Jeffrey Weidenhamer comes across as a mild-mannered, matter-of-fact chemistry professor from Ashland University in Ohio, but get him started on the amount of lead in products on store shelves today, and you'll begin to hear a combination of the urgency, disappointment and frustration in his measured voice.

On top of the courses he teaches, he has been cajoling grad students and volunteers to come in on Saturdays and help him test for high levels of lead in the trinkets, metal jewelry and plastic toys that he finds all too readily available in the cheapest discount stores around him.

His sadness flows from the fact that his ad-hoc group is perhaps able to spend more time testing all these products than the Consumer Products Safety Commission — an agency which has been complaining to congress on its antiquated facilities, limited resources, low levels of staffing and inability to nab every dangerous product landing on U.S. shores.

The past few months have shined a harsh light on products from China and the amount of lead in the paint covering toys, paint that could slowly be ingested by the children playing with them and which could eventually lead to serious health problems or in rare cases- death. Wiedenhamer and his team haven't chosen to focus on products from China, but most of the products available at the stores that sell the cheapest goods (dollar stores, etc.) are from there. He has been looking at products which would most likely find their way into the hands and mouths of children.

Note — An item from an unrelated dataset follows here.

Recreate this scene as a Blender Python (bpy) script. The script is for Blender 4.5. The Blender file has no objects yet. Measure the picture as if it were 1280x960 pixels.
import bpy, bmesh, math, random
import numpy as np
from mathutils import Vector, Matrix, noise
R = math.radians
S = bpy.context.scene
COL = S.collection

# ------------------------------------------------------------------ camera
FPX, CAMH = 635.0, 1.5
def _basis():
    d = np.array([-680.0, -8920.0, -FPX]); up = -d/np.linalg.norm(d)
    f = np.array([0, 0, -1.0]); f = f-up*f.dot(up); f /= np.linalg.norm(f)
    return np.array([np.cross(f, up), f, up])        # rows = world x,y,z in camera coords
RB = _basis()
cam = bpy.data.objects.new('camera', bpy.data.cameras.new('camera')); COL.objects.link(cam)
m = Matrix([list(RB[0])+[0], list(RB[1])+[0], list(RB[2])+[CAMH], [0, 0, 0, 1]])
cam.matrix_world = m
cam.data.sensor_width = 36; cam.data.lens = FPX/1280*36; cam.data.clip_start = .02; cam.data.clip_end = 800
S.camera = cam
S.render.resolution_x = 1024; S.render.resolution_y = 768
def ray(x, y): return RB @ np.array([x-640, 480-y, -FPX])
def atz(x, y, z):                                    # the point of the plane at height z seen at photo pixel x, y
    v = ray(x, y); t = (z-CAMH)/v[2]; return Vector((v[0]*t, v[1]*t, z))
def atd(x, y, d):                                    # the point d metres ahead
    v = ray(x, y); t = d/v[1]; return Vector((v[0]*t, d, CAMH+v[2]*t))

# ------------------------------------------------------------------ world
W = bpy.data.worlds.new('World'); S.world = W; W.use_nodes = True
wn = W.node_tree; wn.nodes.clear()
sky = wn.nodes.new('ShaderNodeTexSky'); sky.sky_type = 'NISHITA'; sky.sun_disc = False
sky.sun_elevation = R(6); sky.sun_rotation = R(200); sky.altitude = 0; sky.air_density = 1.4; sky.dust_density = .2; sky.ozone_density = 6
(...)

Wiedenhamer's disappointment and frustration spring from what he says is the lack of "any explanation" for why some of his research is acknowledged with a recall and some is not. For example a few weeks ago, he sent in a complaint with detailed lab results on a three different Halloween products; a witch pail, a skull bucket and a Frankenstein cup all had high levels of lead in the paint- but only the witch pail was initially recalled.

Now, two days before Halloween, he has filed another complaint with the CPSC — and this time his focus has been the test results of three products after looking at almost three dozen different Halloween-themed toys. The ugly teeth — fake plastic fangs which children may place in their mouth — is his greatest concern because lead is ingested through the mouth much faster than through the skin. He also identifies two different types of Halloween baskets, which have lead levels far higher than allowable.

Perhaps this is an inevitability when you combine a bureaucracy which says it is overwhelmed in regulating the safety of all imports, a consumer that is addicted to falling prices at seemingly all costs, and a public that votes with their dollars and their ballots to maintain the status quo.